Johann Jakob Treichler
Johann Jakob Treichler (* 27. November 1822 in Richterswil; † 7. September 1906 in Zürich; heimatberechtigt in Richterswil und Zürich [Ehrenbürger seit 1890]) war ein Schweizer Rechtswissenschaftler und Politiker (zunächst Sozialist, dann Liberaler).
Leben
Treichler wurde 1822 in Richterswil als Sohn eines in einfachen Verhältnissen lebenden Kleinbauern geboren. Ab 1839 besuchte er das Lehrerseminar Küsnacht und war anschliessend als Lehrer in Geroldswil tätig. Ab 1843 arbeitete er als Hilfsredakteur für den Republikaner und nahm 1845 am Zweiten Freischarenzug teil. Im Oktober 1845, während einer massiven Teuerung der Grundnahrungsmittelpreise, beteiligte er sich an der Gründung des sozialistischen „Gegenseitigen Hülfs- und Bildungsvereins“. 1846 hielt er eine Vortragsserie mit Titeln wie „Gibt es in der Schweiz ein Proletariat?“ und „Über die Souveränität des Volkes“ und forderte den Übergang zur direkten Demokratie, staatlichen Arbeiterschutz, allgemeine Volksbildung, eine staatliche Kantonalbank und eine Progressivsteuer. Daraufhin erliess das Zürcher Parlament ein Gesetz, das alle Bestrebungen, die geeignet waren, „wegen der Ungleichheit des Besitzes eine Klasse von Bürgern gegen eine andere, Besitzlose gegen Besitzende zum Hasse aufzureizen“, mit bis zu 1000 Franken Busse und zwei Jahren Gefängnis ahndete. Daneben studierte Treichler Rechtswissenschaften an den Universitäten Zürich, Lausanne und Basel und erlangte den Titel des Rechtsanwalts.

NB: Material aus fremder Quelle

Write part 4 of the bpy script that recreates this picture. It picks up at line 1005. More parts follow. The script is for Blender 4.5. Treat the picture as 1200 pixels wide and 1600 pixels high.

1851 gründete Johann Jakob Treichler zusammen mit Karl Bürkli den Konsumverein Zürich. 1869 wurde er Oberrichter und war bis 1871 am Obergericht tätig. Von 1872 bis 1895 war er Professor für zürcherisches Recht, schweizerisches Recht und französisches Zivilrecht an der Universität Zürich. Zudem unterrichtete er von 1876 bis 1895 auch an der ETH Zürich. 1875 und 1876 war er Präsident des Kassationsgerichtes und von 1876 bis 1880 Vizepräsident des Verwaltungsrates der Schweizerischen Kreditanstalt
Politik
1850 wurde Johann Jakob Treichler als erster Sozialist Mitglied des Grossen Rates von Zürich, in welchem er (mit Unterbrechungen) bis und mit 1905 Einsitz hatte. In den Jahren 1862, 1867 und 1876 war er Präsident des Grossen Rates. Von 1852 bis 1869 war er Nationalrat. 1856 wurde er in die Zürcher Kantonsregierung gewählt. Seine Wahl erfolgte auf Betreiben des «Bundesbarons» und Unternehmers Alfred Escher, der dadurch seinen politischen Gegner Treichler in sein Machtsystem integrierte. Mit dem Aufkommen der von der Demokratischen Bewegung beeinflussten École de Winterthour verlor er 1869 seinen Regierungssitz wieder und politisierte im Kantonsrat als Liberaler weiter.
1906 wurde zu seinen Ehren in Zürich eine Strasse im Quartier Hottingen nach ihm benannt.[1]
Literatur
- Stefan G. Schmid: Die Zürcher Kantonsregierung seit 1803. Schulthess, Zürich u. a. 2003, ISBN 3-7255-4590-1.
- Franz Wirth: Johann Jakob Treichler und die soziale Bewegung im Kanton Zürich (1845/1846), Basel 1981.
- Christian Koller: »Also gegen die Reichen geht es?«: Die Wahl des ersten sozialistischen Nationalrats vor 150 Jahren, in: Rote Revue 80/4 (2002). S. 43–46.
- Willibald Klinke/Iso Keller: Johann Jakob Treichler: Ein Lebensbild, Zürich 1947
- Johann Jakob Treichler: Handbuch des Zürcherischen Civilprozesses, Zürich 1856.
Weblinks
- Markus Bürgi: Treichler, Johann Jakob. In: Historisches Lexikon der Schweiz.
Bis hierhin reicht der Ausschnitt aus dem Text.